### What is being asked:
Copy exactly the lines from the start of the data below through the one that carries "(.16, .185, .20), .4), t, smooth=True)", and only those.

### Data lines:
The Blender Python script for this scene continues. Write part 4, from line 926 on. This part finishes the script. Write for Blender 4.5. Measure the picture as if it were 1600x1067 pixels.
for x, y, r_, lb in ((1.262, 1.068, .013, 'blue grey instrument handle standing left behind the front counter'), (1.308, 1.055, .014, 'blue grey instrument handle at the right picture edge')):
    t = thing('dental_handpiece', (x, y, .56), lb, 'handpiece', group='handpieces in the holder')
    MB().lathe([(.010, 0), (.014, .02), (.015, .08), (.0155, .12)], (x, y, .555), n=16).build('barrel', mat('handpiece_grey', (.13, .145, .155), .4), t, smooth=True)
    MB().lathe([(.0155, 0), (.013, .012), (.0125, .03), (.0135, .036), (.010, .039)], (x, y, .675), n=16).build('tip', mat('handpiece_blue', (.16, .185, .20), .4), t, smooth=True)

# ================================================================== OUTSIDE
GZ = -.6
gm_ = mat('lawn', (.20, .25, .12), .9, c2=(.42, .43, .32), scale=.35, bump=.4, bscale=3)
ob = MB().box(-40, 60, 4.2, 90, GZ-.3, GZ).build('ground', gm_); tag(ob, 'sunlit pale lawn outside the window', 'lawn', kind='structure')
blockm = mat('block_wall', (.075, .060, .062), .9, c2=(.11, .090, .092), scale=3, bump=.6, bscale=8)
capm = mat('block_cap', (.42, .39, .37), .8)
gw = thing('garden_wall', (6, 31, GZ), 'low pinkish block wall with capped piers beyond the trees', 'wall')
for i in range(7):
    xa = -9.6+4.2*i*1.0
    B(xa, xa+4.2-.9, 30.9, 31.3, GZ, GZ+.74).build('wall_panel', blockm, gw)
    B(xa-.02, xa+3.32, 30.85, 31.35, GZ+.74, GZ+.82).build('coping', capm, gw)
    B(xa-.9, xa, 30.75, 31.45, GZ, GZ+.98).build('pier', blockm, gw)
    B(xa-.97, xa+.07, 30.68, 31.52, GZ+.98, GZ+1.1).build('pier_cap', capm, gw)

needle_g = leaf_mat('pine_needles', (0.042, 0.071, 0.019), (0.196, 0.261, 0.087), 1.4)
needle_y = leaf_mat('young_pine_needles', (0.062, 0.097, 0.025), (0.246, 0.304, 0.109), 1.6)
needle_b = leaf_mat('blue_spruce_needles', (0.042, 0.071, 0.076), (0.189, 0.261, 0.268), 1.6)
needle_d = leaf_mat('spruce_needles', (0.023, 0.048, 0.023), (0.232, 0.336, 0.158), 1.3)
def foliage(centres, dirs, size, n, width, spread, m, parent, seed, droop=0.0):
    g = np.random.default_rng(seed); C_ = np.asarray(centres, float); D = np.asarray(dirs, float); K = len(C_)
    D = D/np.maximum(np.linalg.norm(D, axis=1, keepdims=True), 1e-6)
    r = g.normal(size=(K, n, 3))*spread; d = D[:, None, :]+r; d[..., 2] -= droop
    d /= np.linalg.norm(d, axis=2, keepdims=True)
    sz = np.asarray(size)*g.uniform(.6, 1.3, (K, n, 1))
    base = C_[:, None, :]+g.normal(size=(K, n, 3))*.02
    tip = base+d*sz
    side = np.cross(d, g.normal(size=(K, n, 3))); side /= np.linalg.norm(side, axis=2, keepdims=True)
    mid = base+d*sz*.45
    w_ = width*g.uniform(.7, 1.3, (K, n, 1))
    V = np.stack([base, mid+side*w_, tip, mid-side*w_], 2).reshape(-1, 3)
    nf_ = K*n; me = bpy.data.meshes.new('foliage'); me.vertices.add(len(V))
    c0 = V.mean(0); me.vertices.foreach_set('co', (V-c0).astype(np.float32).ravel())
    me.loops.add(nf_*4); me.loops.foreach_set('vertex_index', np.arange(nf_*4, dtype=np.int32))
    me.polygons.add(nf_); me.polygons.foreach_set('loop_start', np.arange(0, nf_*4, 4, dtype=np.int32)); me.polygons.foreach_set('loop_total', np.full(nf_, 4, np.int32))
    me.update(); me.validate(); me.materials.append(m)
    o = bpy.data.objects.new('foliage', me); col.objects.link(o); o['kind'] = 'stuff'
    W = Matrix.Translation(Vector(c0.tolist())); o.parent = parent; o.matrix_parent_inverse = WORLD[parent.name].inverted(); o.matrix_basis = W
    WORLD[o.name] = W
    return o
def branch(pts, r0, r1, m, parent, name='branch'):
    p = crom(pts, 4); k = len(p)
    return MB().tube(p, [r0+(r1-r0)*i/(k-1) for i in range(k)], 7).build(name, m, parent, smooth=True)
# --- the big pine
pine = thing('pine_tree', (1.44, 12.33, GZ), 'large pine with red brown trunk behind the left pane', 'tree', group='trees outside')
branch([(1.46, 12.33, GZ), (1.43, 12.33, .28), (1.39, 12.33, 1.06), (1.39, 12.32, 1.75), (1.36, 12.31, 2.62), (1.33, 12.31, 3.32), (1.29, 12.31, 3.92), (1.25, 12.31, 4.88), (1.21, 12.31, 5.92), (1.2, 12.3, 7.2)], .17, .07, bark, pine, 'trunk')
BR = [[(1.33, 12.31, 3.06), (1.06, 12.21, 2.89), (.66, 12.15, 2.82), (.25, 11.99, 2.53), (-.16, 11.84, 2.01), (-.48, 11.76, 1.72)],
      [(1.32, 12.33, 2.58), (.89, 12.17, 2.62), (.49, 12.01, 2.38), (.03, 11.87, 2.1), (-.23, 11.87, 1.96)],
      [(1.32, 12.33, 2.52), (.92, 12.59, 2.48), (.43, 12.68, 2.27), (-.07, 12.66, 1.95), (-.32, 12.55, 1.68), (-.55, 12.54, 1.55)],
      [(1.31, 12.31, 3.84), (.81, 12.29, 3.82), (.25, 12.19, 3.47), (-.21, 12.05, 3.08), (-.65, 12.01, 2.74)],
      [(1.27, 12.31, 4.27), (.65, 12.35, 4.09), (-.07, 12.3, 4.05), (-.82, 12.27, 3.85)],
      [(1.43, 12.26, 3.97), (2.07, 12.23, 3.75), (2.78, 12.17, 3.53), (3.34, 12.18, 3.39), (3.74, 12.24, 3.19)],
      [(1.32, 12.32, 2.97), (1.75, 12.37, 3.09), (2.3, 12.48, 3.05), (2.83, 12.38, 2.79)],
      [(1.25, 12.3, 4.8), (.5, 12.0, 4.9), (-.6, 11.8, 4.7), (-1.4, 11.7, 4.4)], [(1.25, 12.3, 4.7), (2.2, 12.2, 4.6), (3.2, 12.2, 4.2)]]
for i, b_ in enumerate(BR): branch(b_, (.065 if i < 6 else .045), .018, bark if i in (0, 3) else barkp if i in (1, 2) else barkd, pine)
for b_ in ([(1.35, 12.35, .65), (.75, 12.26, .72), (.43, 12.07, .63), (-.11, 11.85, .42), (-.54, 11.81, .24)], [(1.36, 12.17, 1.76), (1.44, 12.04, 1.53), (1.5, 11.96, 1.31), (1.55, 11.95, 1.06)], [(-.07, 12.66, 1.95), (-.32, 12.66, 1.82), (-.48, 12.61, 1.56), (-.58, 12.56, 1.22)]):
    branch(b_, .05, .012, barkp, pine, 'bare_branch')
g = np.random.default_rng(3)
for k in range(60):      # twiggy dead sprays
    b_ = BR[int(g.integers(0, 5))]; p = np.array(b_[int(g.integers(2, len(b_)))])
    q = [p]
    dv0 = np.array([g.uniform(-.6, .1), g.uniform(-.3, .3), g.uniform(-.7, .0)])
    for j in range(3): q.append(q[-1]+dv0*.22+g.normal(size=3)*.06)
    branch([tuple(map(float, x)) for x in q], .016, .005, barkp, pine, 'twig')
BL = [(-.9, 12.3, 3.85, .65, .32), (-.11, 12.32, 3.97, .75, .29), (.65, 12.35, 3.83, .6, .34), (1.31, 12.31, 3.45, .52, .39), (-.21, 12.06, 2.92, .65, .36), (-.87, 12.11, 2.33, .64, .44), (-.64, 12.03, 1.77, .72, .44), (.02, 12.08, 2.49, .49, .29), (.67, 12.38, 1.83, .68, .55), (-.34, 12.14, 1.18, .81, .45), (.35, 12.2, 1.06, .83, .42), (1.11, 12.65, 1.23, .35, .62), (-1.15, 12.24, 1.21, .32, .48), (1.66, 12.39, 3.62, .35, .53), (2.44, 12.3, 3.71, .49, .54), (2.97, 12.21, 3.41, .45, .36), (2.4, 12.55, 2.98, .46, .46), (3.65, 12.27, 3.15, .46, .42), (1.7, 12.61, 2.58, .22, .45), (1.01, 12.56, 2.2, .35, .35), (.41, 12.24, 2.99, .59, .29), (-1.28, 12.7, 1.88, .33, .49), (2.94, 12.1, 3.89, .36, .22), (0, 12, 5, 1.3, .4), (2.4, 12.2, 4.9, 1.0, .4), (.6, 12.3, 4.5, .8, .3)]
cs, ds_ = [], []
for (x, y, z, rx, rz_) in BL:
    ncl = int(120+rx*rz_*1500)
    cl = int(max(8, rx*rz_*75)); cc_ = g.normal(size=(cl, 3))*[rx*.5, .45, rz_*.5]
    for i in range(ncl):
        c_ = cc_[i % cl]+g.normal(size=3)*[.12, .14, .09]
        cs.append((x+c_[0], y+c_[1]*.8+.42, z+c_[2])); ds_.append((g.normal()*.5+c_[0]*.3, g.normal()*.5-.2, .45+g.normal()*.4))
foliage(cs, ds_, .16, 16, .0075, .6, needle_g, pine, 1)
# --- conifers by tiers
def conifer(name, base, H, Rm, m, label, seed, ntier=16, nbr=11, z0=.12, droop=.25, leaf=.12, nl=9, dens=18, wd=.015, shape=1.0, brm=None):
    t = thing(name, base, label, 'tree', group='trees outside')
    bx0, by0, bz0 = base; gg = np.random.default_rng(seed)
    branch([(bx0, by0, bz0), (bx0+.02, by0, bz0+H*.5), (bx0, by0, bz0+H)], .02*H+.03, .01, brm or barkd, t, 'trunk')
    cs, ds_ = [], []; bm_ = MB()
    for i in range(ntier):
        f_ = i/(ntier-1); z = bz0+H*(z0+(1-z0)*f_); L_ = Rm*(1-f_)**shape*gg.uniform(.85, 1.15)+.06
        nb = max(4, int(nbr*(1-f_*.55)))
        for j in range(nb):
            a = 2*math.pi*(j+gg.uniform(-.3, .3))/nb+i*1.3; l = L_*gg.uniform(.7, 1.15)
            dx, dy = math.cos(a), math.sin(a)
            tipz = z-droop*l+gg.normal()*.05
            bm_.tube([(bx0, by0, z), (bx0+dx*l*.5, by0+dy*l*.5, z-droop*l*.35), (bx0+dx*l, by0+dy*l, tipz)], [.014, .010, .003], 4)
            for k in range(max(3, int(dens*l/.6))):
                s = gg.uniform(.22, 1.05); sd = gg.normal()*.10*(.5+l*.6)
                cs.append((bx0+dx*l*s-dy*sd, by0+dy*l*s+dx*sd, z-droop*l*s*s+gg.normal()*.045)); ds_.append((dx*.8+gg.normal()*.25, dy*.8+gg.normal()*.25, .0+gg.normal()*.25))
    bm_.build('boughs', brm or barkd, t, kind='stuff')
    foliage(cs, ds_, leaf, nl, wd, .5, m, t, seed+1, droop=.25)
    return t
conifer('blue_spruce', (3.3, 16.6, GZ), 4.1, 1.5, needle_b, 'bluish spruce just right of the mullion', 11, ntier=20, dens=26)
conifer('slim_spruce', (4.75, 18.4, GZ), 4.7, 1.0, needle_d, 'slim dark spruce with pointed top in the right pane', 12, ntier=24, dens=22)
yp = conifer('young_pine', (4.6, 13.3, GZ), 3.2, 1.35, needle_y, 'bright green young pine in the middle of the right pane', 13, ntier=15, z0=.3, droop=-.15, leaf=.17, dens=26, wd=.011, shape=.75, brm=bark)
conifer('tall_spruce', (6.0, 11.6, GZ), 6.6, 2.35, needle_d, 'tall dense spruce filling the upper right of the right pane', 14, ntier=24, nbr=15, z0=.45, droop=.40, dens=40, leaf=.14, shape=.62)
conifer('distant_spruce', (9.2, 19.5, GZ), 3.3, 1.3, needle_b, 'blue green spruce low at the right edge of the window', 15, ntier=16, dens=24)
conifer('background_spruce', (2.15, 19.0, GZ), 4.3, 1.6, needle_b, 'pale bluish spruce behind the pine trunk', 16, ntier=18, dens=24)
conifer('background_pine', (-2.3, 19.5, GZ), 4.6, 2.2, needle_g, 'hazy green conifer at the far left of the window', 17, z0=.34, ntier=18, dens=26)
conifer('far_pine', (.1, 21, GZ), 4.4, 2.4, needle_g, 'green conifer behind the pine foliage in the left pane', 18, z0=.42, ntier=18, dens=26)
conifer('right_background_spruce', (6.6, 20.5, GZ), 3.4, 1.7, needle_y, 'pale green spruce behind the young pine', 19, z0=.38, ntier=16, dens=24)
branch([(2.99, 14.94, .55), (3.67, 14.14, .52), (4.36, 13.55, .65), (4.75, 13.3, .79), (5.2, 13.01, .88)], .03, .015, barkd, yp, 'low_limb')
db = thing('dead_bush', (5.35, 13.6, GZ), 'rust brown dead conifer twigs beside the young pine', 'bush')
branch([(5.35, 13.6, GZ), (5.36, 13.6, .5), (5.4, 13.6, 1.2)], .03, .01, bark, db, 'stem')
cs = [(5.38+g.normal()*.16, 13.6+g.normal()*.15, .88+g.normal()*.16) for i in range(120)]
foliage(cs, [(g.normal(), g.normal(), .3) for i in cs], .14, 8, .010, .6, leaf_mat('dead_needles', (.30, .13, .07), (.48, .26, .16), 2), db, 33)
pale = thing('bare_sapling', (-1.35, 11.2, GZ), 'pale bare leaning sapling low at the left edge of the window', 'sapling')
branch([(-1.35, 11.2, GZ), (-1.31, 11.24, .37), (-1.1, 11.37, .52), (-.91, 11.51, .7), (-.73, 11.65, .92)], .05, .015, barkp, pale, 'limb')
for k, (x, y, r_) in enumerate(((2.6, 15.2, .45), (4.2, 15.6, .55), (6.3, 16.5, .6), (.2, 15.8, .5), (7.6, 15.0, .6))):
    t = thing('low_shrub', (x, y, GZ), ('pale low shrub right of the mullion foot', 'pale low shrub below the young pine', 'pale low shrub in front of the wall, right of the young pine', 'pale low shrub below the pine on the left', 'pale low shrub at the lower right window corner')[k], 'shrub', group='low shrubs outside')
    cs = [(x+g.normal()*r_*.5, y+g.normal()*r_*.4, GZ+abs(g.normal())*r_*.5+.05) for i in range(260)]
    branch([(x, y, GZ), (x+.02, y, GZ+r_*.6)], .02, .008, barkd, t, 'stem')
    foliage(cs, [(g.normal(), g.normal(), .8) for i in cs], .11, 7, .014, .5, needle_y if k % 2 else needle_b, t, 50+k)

### Task result:
The Blender Python script for this scene continues. Write part 4, from line 926 on. This part finishes the script. Write for Blender 4.5. Measure the picture as if it were 1600x1067 pixels.
for x, y, r_, lb in ((1.262, 1.068, .013, 'blue grey instrument handle standing left behind the front counter'), (1.308, 1.055, .014, 'blue grey instrument handle at the right picture edge')):
    t = thing('dental_handpiece', (x, y, .56), lb, 'handpiece', group='handpieces in the holder')
    MB().lathe([(.010, 0), (.014, .02), (.015, .08), (.0155, .12)], (x, y, .555), n=16).build('barrel', mat('handpiece_grey', (.13, .145, .155), .4), t, smooth=True)
    MB().lathe([(.0155, 0), (.013, .012), (.0125, .03), (.0135, .036), (.010, .039)], (x, y, .675), n=16).build('tip', mat('handpiece_blue', (.16, .185, .20), .4), t, smooth=True)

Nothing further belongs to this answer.